SBS' Yaara Bou Melhem describes what it feels like to walk past desecrated war graves in Benghazi - and says she didn't see a single Australian tombstone left untouched.
Graveyards are generally eerie in and of themselves. So it didn't help that as we approached the Benghazi Commonwealth War Cemetery in Libya the sun was just going down.
It was an open-plan graveyard and from the footpath 10 metres away you could see row upon row of headstones, senselessly destroyed. As we walked through a small unlocked gate as high as our knees to enter the cemetery, my Libyan producer, Osama Al Fitory sombrely said in English, "This is so shameful".
I recognised the graveyard immediately from YouTube footage showing a group of religious extremists raging through the site and desecrating the headstones of Commonwealth servicemen who died in North Africa during World War II. The rampage was reportedly in retaliation for the burning of the Koran at a US base in Afghanistan last month.

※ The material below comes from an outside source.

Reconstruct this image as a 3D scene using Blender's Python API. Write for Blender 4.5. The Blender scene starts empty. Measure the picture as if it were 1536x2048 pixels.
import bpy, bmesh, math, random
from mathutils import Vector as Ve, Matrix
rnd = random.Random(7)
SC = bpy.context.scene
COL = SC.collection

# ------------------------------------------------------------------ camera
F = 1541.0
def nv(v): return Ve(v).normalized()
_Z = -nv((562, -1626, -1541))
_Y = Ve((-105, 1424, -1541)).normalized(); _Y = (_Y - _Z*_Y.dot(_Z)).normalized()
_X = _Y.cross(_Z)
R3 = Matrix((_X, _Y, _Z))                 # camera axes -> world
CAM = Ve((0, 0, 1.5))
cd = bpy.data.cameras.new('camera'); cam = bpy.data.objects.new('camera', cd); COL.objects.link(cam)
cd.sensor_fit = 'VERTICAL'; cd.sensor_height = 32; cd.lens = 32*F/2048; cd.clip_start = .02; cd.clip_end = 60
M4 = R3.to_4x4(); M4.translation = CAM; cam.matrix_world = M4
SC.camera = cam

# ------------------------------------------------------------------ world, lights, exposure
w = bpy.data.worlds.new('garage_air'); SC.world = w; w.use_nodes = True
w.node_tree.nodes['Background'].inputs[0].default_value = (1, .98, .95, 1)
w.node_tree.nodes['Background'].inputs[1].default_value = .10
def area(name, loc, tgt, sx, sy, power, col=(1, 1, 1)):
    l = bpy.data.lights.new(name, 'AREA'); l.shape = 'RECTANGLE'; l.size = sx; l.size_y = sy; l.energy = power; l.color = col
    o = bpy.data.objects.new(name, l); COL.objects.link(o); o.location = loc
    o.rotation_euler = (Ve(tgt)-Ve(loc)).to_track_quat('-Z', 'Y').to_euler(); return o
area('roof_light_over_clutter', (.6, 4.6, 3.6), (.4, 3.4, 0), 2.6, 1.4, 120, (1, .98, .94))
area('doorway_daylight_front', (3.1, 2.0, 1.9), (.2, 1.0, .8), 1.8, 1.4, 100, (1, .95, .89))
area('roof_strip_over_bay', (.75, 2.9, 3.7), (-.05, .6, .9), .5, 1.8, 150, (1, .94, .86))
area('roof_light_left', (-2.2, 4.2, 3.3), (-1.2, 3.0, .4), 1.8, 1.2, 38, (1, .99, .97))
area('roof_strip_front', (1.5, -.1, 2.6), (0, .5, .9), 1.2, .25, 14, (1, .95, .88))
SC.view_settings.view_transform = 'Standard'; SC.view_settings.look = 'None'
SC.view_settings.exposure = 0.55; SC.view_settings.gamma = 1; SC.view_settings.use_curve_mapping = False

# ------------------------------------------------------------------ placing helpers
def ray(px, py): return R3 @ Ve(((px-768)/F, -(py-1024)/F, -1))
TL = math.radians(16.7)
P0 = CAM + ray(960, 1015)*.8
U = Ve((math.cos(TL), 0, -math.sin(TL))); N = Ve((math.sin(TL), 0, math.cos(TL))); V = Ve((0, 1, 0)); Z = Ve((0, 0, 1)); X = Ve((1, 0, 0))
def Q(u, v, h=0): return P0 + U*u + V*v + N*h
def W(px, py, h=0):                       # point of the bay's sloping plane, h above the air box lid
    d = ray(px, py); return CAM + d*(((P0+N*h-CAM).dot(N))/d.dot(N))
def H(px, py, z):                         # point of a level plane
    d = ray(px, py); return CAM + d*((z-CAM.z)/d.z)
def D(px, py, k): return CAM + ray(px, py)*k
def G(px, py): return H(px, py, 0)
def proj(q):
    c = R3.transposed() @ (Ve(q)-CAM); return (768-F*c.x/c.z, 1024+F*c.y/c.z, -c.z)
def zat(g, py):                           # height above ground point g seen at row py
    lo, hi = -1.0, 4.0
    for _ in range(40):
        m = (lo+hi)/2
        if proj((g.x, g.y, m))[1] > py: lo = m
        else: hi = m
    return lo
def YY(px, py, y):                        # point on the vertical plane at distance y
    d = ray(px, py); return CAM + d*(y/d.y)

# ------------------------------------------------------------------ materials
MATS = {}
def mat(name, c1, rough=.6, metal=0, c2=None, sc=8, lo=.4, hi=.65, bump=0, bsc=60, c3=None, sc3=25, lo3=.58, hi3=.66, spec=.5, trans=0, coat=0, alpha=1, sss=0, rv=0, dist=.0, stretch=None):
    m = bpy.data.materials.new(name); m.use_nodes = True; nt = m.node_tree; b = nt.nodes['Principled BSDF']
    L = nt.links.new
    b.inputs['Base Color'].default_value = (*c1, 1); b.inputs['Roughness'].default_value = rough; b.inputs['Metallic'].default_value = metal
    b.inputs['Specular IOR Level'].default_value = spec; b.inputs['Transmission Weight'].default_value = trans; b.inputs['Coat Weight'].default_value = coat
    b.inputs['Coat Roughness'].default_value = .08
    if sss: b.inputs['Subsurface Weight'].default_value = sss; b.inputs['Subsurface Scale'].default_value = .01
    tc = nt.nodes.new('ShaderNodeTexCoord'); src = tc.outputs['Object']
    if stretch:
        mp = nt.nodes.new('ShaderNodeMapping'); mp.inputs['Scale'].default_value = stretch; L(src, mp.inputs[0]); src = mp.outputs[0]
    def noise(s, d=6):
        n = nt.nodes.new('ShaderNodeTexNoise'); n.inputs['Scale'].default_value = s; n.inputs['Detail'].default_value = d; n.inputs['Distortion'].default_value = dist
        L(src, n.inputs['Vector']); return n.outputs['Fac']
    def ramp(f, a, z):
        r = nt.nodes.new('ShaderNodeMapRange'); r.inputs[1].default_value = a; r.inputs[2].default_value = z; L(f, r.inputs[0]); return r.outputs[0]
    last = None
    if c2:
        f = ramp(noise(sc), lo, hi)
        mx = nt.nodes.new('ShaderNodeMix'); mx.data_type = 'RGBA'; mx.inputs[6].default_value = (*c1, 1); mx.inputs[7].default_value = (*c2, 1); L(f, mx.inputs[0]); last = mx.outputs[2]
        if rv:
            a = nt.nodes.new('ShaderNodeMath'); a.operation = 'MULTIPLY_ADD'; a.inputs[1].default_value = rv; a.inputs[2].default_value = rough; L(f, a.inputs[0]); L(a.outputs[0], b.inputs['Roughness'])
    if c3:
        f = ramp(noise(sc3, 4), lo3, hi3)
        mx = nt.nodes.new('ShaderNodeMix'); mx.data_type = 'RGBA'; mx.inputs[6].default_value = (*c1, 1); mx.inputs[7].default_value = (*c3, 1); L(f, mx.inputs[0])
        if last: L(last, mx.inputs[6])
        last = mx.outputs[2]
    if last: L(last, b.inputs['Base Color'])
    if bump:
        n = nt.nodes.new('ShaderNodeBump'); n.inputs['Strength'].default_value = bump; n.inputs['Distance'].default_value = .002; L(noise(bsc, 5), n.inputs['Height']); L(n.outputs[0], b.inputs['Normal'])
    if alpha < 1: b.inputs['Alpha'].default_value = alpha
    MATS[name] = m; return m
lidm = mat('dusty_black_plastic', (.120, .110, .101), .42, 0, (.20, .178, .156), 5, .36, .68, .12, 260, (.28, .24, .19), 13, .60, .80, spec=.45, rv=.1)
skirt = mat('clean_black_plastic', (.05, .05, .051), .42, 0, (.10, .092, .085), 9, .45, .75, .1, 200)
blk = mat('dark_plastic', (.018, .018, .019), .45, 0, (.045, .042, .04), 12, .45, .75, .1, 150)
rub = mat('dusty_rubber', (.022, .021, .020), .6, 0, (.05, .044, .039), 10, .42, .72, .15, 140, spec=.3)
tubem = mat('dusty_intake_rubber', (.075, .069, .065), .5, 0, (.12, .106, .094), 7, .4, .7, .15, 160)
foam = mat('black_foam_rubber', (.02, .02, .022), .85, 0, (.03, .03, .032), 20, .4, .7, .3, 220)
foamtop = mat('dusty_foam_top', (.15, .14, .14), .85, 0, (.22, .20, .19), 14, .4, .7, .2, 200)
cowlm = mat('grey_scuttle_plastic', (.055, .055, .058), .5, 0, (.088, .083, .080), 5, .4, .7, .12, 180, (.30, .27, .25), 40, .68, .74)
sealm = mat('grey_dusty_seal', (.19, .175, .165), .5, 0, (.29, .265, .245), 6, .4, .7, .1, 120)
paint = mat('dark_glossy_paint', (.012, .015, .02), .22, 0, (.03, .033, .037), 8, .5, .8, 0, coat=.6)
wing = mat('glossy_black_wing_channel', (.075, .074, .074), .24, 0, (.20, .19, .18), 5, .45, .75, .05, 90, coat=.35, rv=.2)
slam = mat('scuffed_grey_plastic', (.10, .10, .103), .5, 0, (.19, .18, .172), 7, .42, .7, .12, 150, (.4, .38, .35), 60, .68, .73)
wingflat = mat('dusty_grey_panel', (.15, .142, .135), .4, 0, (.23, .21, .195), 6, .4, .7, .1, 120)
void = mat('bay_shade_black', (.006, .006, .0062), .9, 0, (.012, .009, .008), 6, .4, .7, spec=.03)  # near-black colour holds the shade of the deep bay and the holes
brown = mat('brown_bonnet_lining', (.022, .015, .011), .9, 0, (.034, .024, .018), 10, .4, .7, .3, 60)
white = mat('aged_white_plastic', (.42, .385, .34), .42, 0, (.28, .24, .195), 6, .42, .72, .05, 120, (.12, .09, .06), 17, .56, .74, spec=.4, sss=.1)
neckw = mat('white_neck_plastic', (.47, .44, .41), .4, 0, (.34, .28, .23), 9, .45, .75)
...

At that stage it was still unclear if any Diggers' headstones had been damaged, so I started moving through the rows of graves looking for names and insignia that might be Australian.

Then I found them. The fallen Australian servicemen lay in two rows towards the back of the cemetery.
All 55 of their headstones had been destroyed. As I walked through counting the number of Australian graves, I noted fallen headstones belonging to Sergeant F. J. A Saunders of the Royal Australian Air Force, Age 21, Private S. A Richardson of the Australian infantry, Age 21 and an unknown Australian soldier.
It's unclear if the Islamists who desecrated the headstones targeted Australian graves, but it seems highly unlikely.
The section where the Australian soldiers were buried started a little further back from the rest of the Commonwealth servicemen. It may have simply provided more room for a group of people to be filmed as they milled around and smashed the headstones.
It was perhaps just an unfortunate coincidence that all of the Australian headstones were desecrated. A Libyan man who saw me outside the graveyard approached me. "We're sorry. These men are animals, and we are really ashamed," he said.
These sentiments were echoed by a shopkeeper across the road from the cemetery - the disgust in Australia over the desecration seems to be matched by the locals here, too.
“We need to show this happened because it's the only way we can improve,” Osama Al Fitory tells me.
There are bound to be many stumbling blocks in creating a "new Libya" after violently shaking off more than four decades of a dictator's rule. Libya is still trying to figure itself out.
But if Osama's optimism for reform is anything to go by, there is hope for a better Libya yet.